> EXERCISE PROMPT: Retype the material that follows, keeping every word as it is.

Rows from a 3D scene dataset:
####################

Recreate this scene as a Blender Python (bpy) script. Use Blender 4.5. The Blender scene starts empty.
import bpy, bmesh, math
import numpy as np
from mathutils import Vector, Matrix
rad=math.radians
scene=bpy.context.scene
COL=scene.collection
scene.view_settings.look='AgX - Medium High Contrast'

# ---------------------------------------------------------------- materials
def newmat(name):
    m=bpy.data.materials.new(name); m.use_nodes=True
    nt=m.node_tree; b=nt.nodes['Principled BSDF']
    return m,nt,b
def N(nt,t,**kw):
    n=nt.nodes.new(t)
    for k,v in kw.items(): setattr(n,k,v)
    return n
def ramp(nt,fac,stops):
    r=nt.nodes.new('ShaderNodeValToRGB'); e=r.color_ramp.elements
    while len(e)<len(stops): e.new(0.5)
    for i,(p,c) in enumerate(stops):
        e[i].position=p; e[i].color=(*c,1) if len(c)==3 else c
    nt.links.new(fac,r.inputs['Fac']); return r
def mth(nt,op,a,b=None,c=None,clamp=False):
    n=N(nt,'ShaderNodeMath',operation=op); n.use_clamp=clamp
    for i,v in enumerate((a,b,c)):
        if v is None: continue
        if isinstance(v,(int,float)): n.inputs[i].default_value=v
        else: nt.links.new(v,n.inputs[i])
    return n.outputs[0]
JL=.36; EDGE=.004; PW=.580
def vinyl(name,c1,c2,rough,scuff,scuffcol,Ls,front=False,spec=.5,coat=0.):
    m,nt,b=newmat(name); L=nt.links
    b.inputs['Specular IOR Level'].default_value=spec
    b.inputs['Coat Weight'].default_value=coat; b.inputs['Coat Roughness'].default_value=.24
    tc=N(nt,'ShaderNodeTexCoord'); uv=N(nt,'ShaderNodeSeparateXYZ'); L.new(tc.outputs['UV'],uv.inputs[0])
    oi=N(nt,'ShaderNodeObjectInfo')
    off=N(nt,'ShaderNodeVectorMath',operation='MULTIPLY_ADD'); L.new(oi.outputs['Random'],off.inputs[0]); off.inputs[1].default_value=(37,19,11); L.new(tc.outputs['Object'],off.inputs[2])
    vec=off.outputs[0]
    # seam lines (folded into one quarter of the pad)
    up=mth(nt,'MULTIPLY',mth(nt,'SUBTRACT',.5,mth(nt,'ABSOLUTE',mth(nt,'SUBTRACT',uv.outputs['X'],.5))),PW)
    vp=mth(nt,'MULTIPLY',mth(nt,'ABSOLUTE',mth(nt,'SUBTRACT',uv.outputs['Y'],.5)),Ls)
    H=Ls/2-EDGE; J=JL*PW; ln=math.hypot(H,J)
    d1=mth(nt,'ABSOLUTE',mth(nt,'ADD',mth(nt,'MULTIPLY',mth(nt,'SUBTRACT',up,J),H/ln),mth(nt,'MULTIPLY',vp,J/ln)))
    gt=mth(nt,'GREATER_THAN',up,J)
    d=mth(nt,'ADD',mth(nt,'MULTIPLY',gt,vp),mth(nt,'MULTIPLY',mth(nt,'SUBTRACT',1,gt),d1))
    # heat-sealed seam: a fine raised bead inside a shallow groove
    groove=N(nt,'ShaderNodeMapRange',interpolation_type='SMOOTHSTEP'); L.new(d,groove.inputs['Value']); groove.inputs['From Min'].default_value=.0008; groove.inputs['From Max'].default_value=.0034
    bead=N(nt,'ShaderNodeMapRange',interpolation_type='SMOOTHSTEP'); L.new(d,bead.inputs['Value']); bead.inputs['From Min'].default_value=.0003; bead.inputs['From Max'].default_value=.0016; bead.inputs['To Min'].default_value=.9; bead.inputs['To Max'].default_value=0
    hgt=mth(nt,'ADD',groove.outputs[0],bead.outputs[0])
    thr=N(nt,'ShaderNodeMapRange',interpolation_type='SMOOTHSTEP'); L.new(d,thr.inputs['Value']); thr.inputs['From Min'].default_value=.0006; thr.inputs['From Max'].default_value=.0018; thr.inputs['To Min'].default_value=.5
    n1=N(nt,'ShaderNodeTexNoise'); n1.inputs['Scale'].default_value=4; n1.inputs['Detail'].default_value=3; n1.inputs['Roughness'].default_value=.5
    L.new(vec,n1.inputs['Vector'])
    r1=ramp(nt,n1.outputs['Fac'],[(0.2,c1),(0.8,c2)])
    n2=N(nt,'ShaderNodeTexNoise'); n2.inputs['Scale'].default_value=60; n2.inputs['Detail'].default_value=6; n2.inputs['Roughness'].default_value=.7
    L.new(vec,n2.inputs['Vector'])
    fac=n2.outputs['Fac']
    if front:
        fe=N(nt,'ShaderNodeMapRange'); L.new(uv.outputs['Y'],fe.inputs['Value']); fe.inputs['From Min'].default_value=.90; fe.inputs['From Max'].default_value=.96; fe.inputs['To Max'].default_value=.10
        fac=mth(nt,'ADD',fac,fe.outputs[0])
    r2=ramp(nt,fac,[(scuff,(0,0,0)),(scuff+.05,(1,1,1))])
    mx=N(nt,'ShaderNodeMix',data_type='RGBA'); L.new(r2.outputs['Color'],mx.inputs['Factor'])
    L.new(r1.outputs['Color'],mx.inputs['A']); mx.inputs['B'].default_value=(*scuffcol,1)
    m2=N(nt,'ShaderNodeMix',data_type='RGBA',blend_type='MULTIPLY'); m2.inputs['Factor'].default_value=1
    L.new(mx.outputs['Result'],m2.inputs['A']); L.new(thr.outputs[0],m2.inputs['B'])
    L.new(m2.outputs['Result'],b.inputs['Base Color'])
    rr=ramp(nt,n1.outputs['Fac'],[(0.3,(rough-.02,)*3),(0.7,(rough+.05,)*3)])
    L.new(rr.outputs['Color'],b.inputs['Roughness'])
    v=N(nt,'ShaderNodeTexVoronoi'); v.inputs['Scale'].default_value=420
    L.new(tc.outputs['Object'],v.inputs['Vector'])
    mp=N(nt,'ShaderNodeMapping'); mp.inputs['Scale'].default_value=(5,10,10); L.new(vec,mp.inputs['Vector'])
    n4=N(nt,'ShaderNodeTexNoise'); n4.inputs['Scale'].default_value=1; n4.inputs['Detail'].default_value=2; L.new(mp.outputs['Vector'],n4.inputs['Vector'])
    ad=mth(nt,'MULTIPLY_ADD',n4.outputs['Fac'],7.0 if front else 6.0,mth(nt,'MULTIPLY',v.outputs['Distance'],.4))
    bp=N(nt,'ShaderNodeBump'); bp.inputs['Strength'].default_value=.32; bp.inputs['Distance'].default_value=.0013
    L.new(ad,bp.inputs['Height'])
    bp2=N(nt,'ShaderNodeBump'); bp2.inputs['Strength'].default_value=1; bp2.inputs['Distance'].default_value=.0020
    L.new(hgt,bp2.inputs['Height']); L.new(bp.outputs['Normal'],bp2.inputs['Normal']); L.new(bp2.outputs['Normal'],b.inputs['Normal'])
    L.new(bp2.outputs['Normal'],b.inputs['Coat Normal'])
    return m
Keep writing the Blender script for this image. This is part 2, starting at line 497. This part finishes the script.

####################

> WRITTEN RESPONSE:
Recreate this scene as a Blender Python (bpy) script. Use Blender 4.5. The Blender scene starts empty.
import bpy, bmesh, math
import numpy as np
from mathutils import Vector, Matrix
rad=math.radians
scene=bpy.context.scene
COL=scene.collection
scene.view_settings.look='AgX - Medium High Contrast'

# ---------------------------------------------------------------- materials
def newmat(name):
    m=bpy.data.materials.new(name); m.use_nodes=True
    nt=m.node_tree; b=nt.nodes['Principled BSDF']
    return m,nt,b
def N(nt,t,**kw):
    n=nt.nodes.new(t)
    for k,v in kw.items(): setattr(n,k,v)
    return n
def ramp(nt,fac,stops):
    r=nt.nodes.new('ShaderNodeValToRGB'); e=r.color_ramp.elements
    while len(e)<len(stops): e.new(0.5)
    for i,(p,c) in enumerate(stops):
        e[i].position=p; e[i].color=(*c,1) if len(c)==3 else c
    nt.links.new(fac,r.inputs['Fac']); return r
def mth(nt,op,a,b=None,c=None,clamp=False):
    n=N(nt,'ShaderNodeMath',operation=op); n.use_clamp=clamp
    for i,v in enumerate((a,b,c)):
        if v is None: continue
        if isinstance(v,(int,float)): n.inputs[i].default_value=v
        else: nt.links.new(v,n.inputs[i])
    return n.outputs[0]
JL=.36; EDGE=.004; PW=.580
def vinyl(name,c1,c2,rough,scuff,scuffcol,Ls,front=False,spec=.5,coat=0.):
    m,nt,b=newmat(name); L=nt.links
    b.inputs['Specular IOR Level'].default_value=spec
    b.inputs['Coat Weight'].default_value=coat; b.inputs['Coat Roughness'].default_value=.24
    tc=N(nt,'ShaderNodeTexCoord'); uv=N(nt,'ShaderNodeSeparateXYZ'); L.new(tc.outputs['UV'],uv.inputs[0])
    oi=N(nt,'ShaderNodeObjectInfo')
    off=N(nt,'ShaderNodeVectorMath',operation='MULTIPLY_ADD'); L.new(oi.outputs['Random'],off.inputs[0]); off.inputs[1].default_value=(37,19,11); L.new(tc.outputs['Object'],off.inputs[2])
    vec=off.outputs[0]
    # seam lines (folded into one quarter of the pad)
    up=mth(nt,'MULTIPLY',mth(nt,'SUBTRACT',.5,mth(nt,'ABSOLUTE',mth(nt,'SUBTRACT',uv.outputs['X'],.5))),PW)
    vp=mth(nt,'MULTIPLY',mth(nt,'ABSOLUTE',mth(nt,'SUBTRACT',uv.outputs['Y'],.5)),Ls)
    H=Ls/2-EDGE; J=JL*PW; ln=math.hypot(H,J)
    d1=mth(nt,'ABSOLUTE',mth(nt,'ADD',mth(nt,'MULTIPLY',mth(nt,'SUBTRACT',up,J),H/ln),mth(nt,'MULTIPLY',vp,J/ln)))
    gt=mth(nt,'GREATER_THAN',up,J)
    d=mth(nt,'ADD',mth(nt,'MULTIPLY',gt,vp),mth(nt,'MULTIPLY',mth(nt,'SUBTRACT',1,gt),d1))
    # heat-sealed seam: a fine raised bead inside a shallow groove
    groove=N(nt,'ShaderNodeMapRange',interpolation_type='SMOOTHSTEP'); L.new(d,groove.inputs['Value']); groove.inputs['From Min'].default_value=.0008; groove.inputs['From Max'].default_value=.0034
    bead=N(nt,'ShaderNodeMapRange',interpolation_type='SMOOTHSTEP'); L.new(d,bead.inputs['Value']); bead.inputs['From Min'].default_value=.0003; bead.inputs['From Max'].default_value=.0016; bead.inputs['To Min'].default_value=.9; bead.inputs['To Max'].default_value=0
    hgt=mth(nt,'ADD',groove.outputs[0],bead.outputs[0])
    thr=N(nt,'ShaderNodeMapRange',interpolation_type='SMOOTHSTEP'); L.new(d,thr.inputs['Value']); thr.inputs['From Min'].default_value=.0006; thr.inputs['From Max'].default_value=.0018; thr.inputs['To Min'].default_value=.5
    n1=N(nt,'ShaderNodeTexNoise'); n1.inputs['Scale'].default_value=4; n1.inputs['Detail'].default_value=3; n1.inputs['Roughness'].default_value=.5
    L.new(vec,n1.inputs['Vector'])
    r1=ramp(nt,n1.outputs['Fac'],[(0.2,c1),(0.8,c2)])
    n2=N(nt,'ShaderNodeTexNoise'); n2.inputs['Scale'].default_value=60; n2.inputs['Detail'].default_value=6; n2.inputs['Roughness'].default_value=.7
    L.new(vec,n2.inputs['Vector'])
    fac=n2.outputs['Fac']
    if front:
        fe=N(nt,'ShaderNodeMapRange'); L.new(uv.outputs['Y'],fe.inputs['Value']); fe.inputs['From Min'].default_value=.90; fe.inputs['From Max'].default_value=.96; fe.inputs['To Max'].default_value=.10
        fac=mth(nt,'ADD',fac,fe.outputs[0])
    r2=ramp(nt,fac,[(scuff,(0,0,0)),(scuff+.05,(1,1,1))])
    mx=N(nt,'ShaderNodeMix',data_type='RGBA'); L.new(r2.outputs['Color'],mx.inputs['Factor'])
    L.new(r1.outputs['Color'],mx.inputs['A']); mx.inputs['B'].default_value=(*scuffcol,1)
    m2=N(nt,'ShaderNodeMix',data_type='RGBA',blend_type='MULTIPLY'); m2.inputs['Factor'].default_value=1
    L.new(mx.outputs['Result'],m2.inputs['A']); L.new(thr.outputs[0],m2.inputs['B'])
    L.new(m2.outputs['Result'],b.inputs['Base Color'])
    rr=ramp(nt,n1.outputs['Fac'],[(0.3,(rough-.02,)*3),(0.7,(rough+.05,)*3)])
    L.new(rr.outputs['Color'],b.inputs['Roughness'])
    v=N(nt,'ShaderNodeTexVoronoi'); v.inputs['Scale'].default_value=420
    L.new(tc.outputs['Object'],v.inputs['Vector'])
    mp=N(nt,'ShaderNodeMapping'); mp.inputs['Scale'].default_value=(5,10,10); L.new(vec,mp.inputs['Vector'])
    n4=N(nt,'ShaderNodeTexNoise'); n4.inputs['Scale'].default_value=1; n4.inputs['Detail'].default_value=2; L.new(mp.outputs['Vector'],n4.inputs['Vector'])
    ad=mth(nt,'MULTIPLY_ADD',n4.outputs['Fac'],7.0 if front else 6.0,mth(nt,'MULTIPLY',v.outputs['Distance'],.4))
    bp=N(nt,'ShaderNodeBump'); bp.inputs['Strength'].default_value=.32; bp.inputs['Distance'].default_value=.0013
    L.new(ad,bp.inputs['Height'])
    bp2=N(nt,'ShaderNodeBump'); bp2.inputs['Strength'].default_value=1; bp2.inputs['Distance'].default_value=.0020
    L.new(hgt,bp2.inputs['Height']); L.new(bp.outputs['Normal'],bp2.inputs['Normal']); L.new(bp2.outputs['Normal'],b.inputs['Normal'])
    L.new(bp2.outputs['Normal'],b.inputs['Coat Normal'])
    return m
Keep writing the Blender script for this image. This is part 2, starting at line 497. This part finishes the script.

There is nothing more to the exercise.